DATA PROVIDED:
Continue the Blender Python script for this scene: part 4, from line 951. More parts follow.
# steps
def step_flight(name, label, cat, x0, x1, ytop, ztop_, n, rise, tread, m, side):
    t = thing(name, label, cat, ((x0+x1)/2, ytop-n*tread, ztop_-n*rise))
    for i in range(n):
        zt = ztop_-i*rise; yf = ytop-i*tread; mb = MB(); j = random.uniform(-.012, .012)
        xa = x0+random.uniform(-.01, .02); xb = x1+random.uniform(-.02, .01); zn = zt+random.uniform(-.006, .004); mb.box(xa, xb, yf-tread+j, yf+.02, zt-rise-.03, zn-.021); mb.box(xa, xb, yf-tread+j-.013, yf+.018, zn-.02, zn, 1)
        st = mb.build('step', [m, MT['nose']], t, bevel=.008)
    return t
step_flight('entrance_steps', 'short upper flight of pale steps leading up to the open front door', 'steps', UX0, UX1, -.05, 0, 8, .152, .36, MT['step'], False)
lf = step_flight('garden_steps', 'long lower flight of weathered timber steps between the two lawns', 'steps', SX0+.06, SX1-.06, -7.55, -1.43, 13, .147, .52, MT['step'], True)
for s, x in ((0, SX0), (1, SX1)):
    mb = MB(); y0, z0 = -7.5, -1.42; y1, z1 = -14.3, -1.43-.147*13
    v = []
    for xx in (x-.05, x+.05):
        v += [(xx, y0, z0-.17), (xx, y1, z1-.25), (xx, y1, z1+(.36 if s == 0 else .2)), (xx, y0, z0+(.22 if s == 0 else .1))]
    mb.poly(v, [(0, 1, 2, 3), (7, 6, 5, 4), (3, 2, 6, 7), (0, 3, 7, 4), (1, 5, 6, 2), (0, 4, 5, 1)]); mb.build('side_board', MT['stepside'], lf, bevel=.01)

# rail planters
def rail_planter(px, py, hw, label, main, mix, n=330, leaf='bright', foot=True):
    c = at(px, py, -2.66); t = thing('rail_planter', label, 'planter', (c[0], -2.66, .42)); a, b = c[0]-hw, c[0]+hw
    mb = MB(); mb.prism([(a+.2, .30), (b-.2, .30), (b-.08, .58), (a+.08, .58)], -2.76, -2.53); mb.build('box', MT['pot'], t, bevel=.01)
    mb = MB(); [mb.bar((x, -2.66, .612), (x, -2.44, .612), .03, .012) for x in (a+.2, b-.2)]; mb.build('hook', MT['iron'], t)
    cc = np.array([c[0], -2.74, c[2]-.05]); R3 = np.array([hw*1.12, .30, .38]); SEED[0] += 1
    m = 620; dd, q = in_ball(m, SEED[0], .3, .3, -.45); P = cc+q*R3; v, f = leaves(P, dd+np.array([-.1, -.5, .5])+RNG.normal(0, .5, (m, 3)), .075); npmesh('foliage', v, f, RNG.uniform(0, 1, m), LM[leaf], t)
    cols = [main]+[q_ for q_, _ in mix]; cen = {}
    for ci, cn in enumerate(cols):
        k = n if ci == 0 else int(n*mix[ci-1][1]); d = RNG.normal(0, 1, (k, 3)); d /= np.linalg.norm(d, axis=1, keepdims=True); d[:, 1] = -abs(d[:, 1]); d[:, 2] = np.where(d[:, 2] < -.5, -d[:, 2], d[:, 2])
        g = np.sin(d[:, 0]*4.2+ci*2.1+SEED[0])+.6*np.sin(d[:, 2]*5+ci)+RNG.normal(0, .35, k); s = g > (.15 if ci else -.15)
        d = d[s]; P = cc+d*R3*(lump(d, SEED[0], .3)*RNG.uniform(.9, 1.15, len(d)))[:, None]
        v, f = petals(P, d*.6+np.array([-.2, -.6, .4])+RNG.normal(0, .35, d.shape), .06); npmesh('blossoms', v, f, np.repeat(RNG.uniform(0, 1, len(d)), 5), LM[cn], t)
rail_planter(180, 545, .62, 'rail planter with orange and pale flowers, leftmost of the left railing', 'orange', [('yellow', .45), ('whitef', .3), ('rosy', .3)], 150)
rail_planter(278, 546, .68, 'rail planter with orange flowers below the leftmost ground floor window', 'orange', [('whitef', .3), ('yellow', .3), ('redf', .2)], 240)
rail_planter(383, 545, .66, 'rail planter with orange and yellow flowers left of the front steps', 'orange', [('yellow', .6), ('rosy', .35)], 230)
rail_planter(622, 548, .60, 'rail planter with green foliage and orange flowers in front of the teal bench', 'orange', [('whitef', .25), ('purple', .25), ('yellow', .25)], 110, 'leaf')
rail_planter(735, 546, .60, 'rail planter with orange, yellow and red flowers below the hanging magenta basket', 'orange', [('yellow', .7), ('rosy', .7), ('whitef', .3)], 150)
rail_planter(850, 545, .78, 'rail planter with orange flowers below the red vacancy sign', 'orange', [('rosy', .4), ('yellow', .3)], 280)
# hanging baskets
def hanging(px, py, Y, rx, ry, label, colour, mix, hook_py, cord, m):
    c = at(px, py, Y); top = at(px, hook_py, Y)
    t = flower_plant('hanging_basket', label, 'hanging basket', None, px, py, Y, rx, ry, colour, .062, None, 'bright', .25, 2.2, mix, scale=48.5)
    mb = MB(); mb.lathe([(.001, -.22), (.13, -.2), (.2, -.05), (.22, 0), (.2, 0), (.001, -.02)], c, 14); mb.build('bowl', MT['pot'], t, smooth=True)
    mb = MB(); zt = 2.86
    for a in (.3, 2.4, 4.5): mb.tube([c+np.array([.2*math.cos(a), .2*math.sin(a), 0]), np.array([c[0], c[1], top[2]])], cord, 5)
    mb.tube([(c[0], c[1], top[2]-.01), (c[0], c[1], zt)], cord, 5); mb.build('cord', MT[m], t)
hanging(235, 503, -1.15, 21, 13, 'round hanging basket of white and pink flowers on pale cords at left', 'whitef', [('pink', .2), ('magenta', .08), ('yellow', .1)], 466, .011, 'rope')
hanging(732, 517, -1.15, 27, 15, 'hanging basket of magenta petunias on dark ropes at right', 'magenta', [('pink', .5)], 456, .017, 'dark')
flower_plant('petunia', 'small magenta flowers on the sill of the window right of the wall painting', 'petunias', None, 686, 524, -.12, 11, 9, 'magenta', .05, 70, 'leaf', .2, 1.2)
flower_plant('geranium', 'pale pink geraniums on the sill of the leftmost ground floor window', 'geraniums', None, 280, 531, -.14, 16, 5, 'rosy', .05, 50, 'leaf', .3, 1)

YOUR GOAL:
Return the lines above precisely as they appear, beginning at the first line and ending at the line with "MT['stepside'], lf, bevel=.01)", and nothing after it.

ANSWER TO THIS TASK:
Continue the Blender Python script for this scene: part 4, from line 951. More parts follow.
# steps
def step_flight(name, label, cat, x0, x1, ytop, ztop_, n, rise, tread, m, side):
    t = thing(name, label, cat, ((x0+x1)/2, ytop-n*tread, ztop_-n*rise))
    for i in range(n):
        zt = ztop_-i*rise; yf = ytop-i*tread; mb = MB(); j = random.uniform(-.012, .012)
        xa = x0+random.uniform(-.01, .02); xb = x1+random.uniform(-.02, .01); zn = zt+random.uniform(-.006, .004); mb.box(xa, xb, yf-tread+j, yf+.02, zt-rise-.03, zn-.021); mb.box(xa, xb, yf-tread+j-.013, yf+.018, zn-.02, zn, 1)
        st = mb.build('step', [m, MT['nose']], t, bevel=.008)
    return t
step_flight('entrance_steps', 'short upper flight of pale steps leading up to the open front door', 'steps', UX0, UX1, -.05, 0, 8, .152, .36, MT['step'], False)
lf = step_flight('garden_steps', 'long lower flight of weathered timber steps between the two lawns', 'steps', SX0+.06, SX1-.06, -7.55, -1.43, 13, .147, .52, MT['step'], True)
for s, x in ((0, SX0), (1, SX1)):
    mb = MB(); y0, z0 = -7.5, -1.42; y1, z1 = -14.3, -1.43-.147*13
    v = []
    for xx in (x-.05, x+.05):
        v += [(xx, y0, z0-.17), (xx, y1, z1-.25), (xx, y1, z1+(.36 if s == 0 else .2)), (xx, y0, z0+(.22 if s == 0 else .1))]
    mb.poly(v, [(0, 1, 2, 3), (7, 6, 5, 4), (3, 2, 6, 7), (0, 3, 7, 4), (1, 5, 6, 2), (0, 4, 5, 1)]); mb.build('side_board', MT['stepside'], lf, bevel=.01)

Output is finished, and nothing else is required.